Note If you do not want the user to configure this node then pass the function.
If your GAM provides output signals it’s useful to identify the first GAMDataSource in the application with the lines:
app_def = mainpanel_instance.parent.API.getServiceByName('ApplicationDefinition')
datasource = app_def.configuration['misc']['gamsources'][0]
Note: the following functions proceeding, require you import the qt_functions python file:
from martepy.marte2.qt_functions import addLineEdit
To define a GAM with configurable inputs you can use the addInputSIgnalsSection function:
# Function Prototype: def addInputSignalsSection(mainpanel_instance, node, pack=True, samples=False, datasource=None, epics=False)
addInputSignalsSection(mainpanel_instance, node, False)
Note: Pack will add a spacer at the end of an Input/Output section to properly align this into the grid, set this to false if you have both inputs and outputs and True if only one is user configurable.
Note: By Setting samples to true, an additional column will appear in the signal configuration window for the user allowing them to set the Number of Samples, this is useful for GAMs like the MUX GAM.
Note: Setting the datasource to anything but False, 0, [] or None is useful for ot allowing the user to change this in the signal naming window.
Note: Setting epics provides the user with the column option PVName for each signal when set to True
To add the ability to create and define output signals you can use:
# Function Prototype: def addOutputSignalsSection(mainpanel_instance, node, start = 0, pack=True, datasource=None, samples=False, default=False, epics=False)
addOutputSignalsSection(mainpanel_instance, node, 3, False, datasource=datasource)
Note: start denotes the starting row in the grid layout that is mainpanel_instance, it should generally always be 3.
Note: Default is primarily used for the ConstantGAM and provides the user with the column option Default to set for a signal.

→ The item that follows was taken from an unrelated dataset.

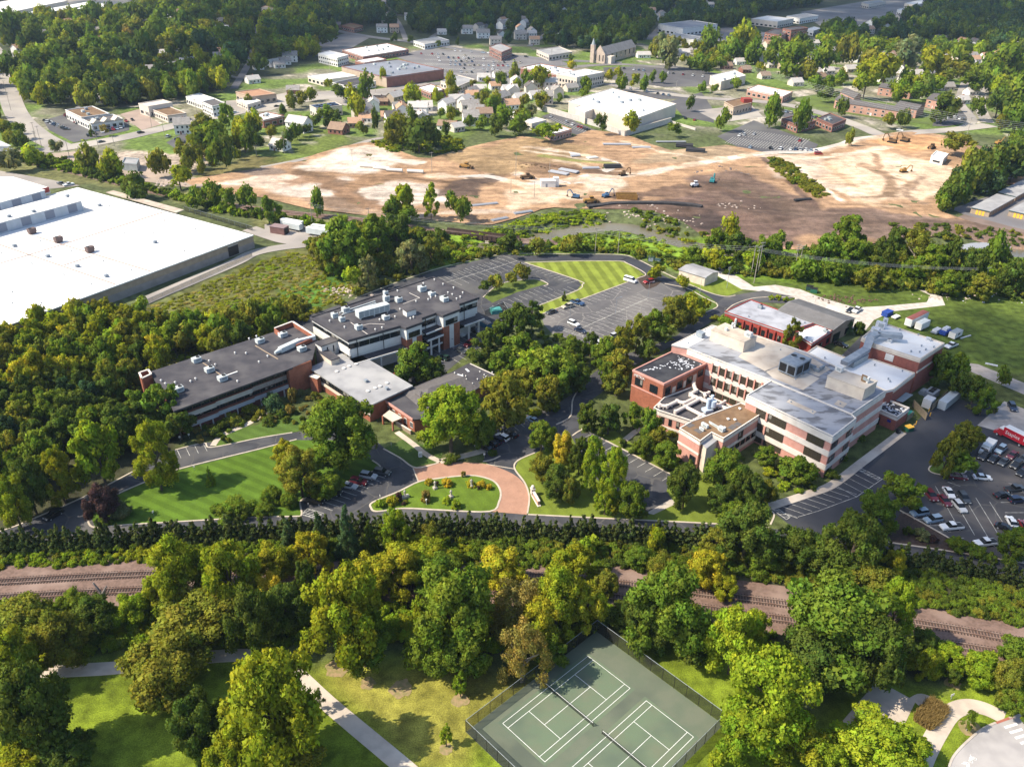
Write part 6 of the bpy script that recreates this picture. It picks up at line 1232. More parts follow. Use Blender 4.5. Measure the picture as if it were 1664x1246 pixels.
def far_wood(name,px,step,wr,cols,seed,dens=1.0,hk=(.75,1.05)):
 X,Y,r=grid_pts(px,step,seed);k=r.random(len(X))<dens
 X,Y=X[k],Y[k];k=np.ones(len(X),bool)
 for pl in KEEP:
  xs=[p[0]for p in pl];ys=[p[1]for p in pl];c=(X>min(xs))&(X<max(xs))&(Y>min(ys))&(Y<max(ys))
  if c.any():kk=np.zeros(len(X),bool);kk[c]=inside(X[c],Y[c],pl);k&=~kk
 X,Y=X[k],Y[k];n=len(X);w_=r.uniform(*wr,n);h_=w_*r.uniform(*hk,n)+2
 cc=np.array([GREENS[c][0]for c in cols]);pick=(vnoise(X,Y,60,seed)*.55+r.random(n)*.45)*len(cols);t=cc[np.clip(pick.astype(int),0,len(cols)-1)]*r.uniform(.75,1.2,n)[:,None]
 return gn_scatter(name,np.stack([X,Y,np.full(n,1.0)],1),np.stack([w_/2,w_/2,h_],1),t,'tree',seed)
def area_of(sp):return sp[0][2]*sp[0][3]
BROAD=[s for s in SPECS if(s[0][4]if len(s[0])>4 else 'round')not in('shrub','cone')and 'noun' not in s[1]]
BROAD.sort(key=area_of,reverse=True);REST=BROAD[300:];rest_id={id(s)for s in REST}
for s in SPECS:
 if id(s)not in rest_id:make_tree(*s[0],**s[1])
rp,rs_,rt_=[],[],[]
for(a,k)in REST:
 x,y,w__,h__,kd,c=a;p=P(x,y+h__*.45);s=(p-CAM).length;wm=w__*s/FPX;hm=max(h__*s/FPX*1.0,wm*.7)
 rp.append((p.x,p.y,1.2));rs_.append((wm/2,wm/2,hm));v=RNG.uniform(.85,1.15);rt_.append([q*v for q in GREENS[c][0]])
gn_scatter('scattered_trees',rp,rs_,rt_,'tree',77)
# ================================================================ THE TOWN BEYOND
M_ROOFBF=mat('roof_blue_far',(.22,.235,.28),c2=(.18,.19,.22),scale=.06)
M_ROOFO=mat('roof_orange',(.40,.22,.13),c2=(.33,.18,.11),scale=.15)
M_BRICKF=mat('brick_far',(.27,.12,.09),c2=(.22,.10,.075),scale=.3);M_BRICKP=mat('brick_pale',(.44,.25,.19),c2=(.38,.21,.16),scale=.3)
M_TANF=mat('tan_far',(.46,.36,.27),c2=(.40,.31,.23),scale=.2);M_CREAMF=mat('cream_far',(.62,.54,.46),c2=(.56,.49,.42),scale=.2)
M_STONE=mat('church_stone',(.52,.41,.33),c2=(.42,.33,.27),scale=.4);M_TEALR=mat('roof_teal',(.10,.15,.16),c2=(.08,.12,.13),scale=.3)
WINM={}
def fb(label,c3,z,wall,roof,win=None,cat='building',par_=None,units=0,name='commercial_building',floors=None,parapet=.5):
 """flat-roofed block: photo corners front-left, front-right, back-right of its roof at height z"""
 a,b,c=[P(x,y,z)for x,y in c3];d=a+(c-b);pts=[a,b,c,d];B_=Bld(name,label,cat,pts);B_.rz=edge_angle(a,b);KEEP.append(grow(pts,5))
 B_.block(pts,0,z-.3,wall);B_.roof(pts,z,roof,.3,.1,parapet,wall,.5)
 if win:
  for k,(z0,z1)in enumerate(floors or((1.0,min(z-1.6,3.2)),)):
   for(p,q)in((a,b),(b,c)):
    n=max(1,int((q-p).length/win));B_.windows(p,q,z0,z1,n,.6,1,M_FRAMEW if wall is not M_FRAMEW else M_BRONZE,proud=.05)
 r=random.Random(len(label))
 for k in range(units):
  u,v=r.uniform(.12,.88),r.uniform(.15,.85);p=a.lerp(b,u)+(c-b)*v;me=MB().box((0,0,.2),(2.6,1.8,1.3)).box((0,0,0),(2.2,1.4,.2)).mesh('rooftop_unit',r.choice([M_METALL,M_METAL,M_STEEL]));ob('rooftop_unit',me,B_.o,(p.x-B_.c.x,p.y-B_.c.y,z),B_.rz)
 return B_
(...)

Default is a special flag in MARTe2, do not use it with signals which should not have a Default set or the configuration may fail.
For parameters, you can define a line edit for text/number input with addLineEdit:
# Function Prototype: addLineEdit(mainpanel_instance, node, lbl_name, para_name, row, col_start)
addLineEdit(mainpanel_instance, node, "Kp: ", 'kp', 3, 0)
Note: para_name must match the classes attribute name for the said parameter.
Note: row and col_start denote the items position in the Grid Layout of mainpanel_instance.
If your GAM/DataSource has a parameter with only a specific list of possible values you can use the addComboEdit function instead of addLineEdit:
# Function Prototype: def addComboEdit(mainpanel_instance, node, lbl_name, para_name, row, col_start, items)
addComboEdit(mainpanel_instance, node,"Execution mode: ", 'execution_mode', 3, 0, ['IndependentThread', 'RealTimeThread'])
Note: Items is the list of possible values for the ComboBox.
Below is an example of the PID GAM GUI definition as it contains parameters, inputs and outputs:
@staticmethod
def loadParameters(mainpanel_instance, node):
'''
This function is intended to be for the GUI where it can call the static instance of the class directly to generate
the appropriate parameter modifier for the node in XMARTe2.
'''
app_def = mainpanel_instance.parent.API.getServiceByName('ApplicationDefinition')
datasource = app_def.configuration['misc']['gamsources'][0]
addInputSignalsSection(mainpanel_instance, node, False)
addOutputSignalsSection(mainpanel_instance, node, 3, False, datasource=datasource)
addLineEdit(mainpanel_instance, node, "Kp: ", 'kp', 3, 0)
addLineEdit(mainpanel_instance, node, "Ki: ", 'ki', 3, 2)
addLineEdit(mainpanel_instance, node, "Kd: ", 'kd', 4, 0)
addLineEdit(mainpanel_instance, node, "Sample Frequency: ", 'samplefrequency', 4, 2)
addLineEdit(mainpanel_instance, node, "Max Output: ", 'maxoutput', 5, 0)
addLineEdit(mainpanel_instance, node, "Min Output: ", 'minoutput', 5, 2)
Loading these into the GUI
Once you have created a new set of GAMs/DataSources, you will need to create a json file as described in the factory documentation. If you wish to then bring these into the GUI, you must then create a XMARTe2 Plugin which loads the factory into the application.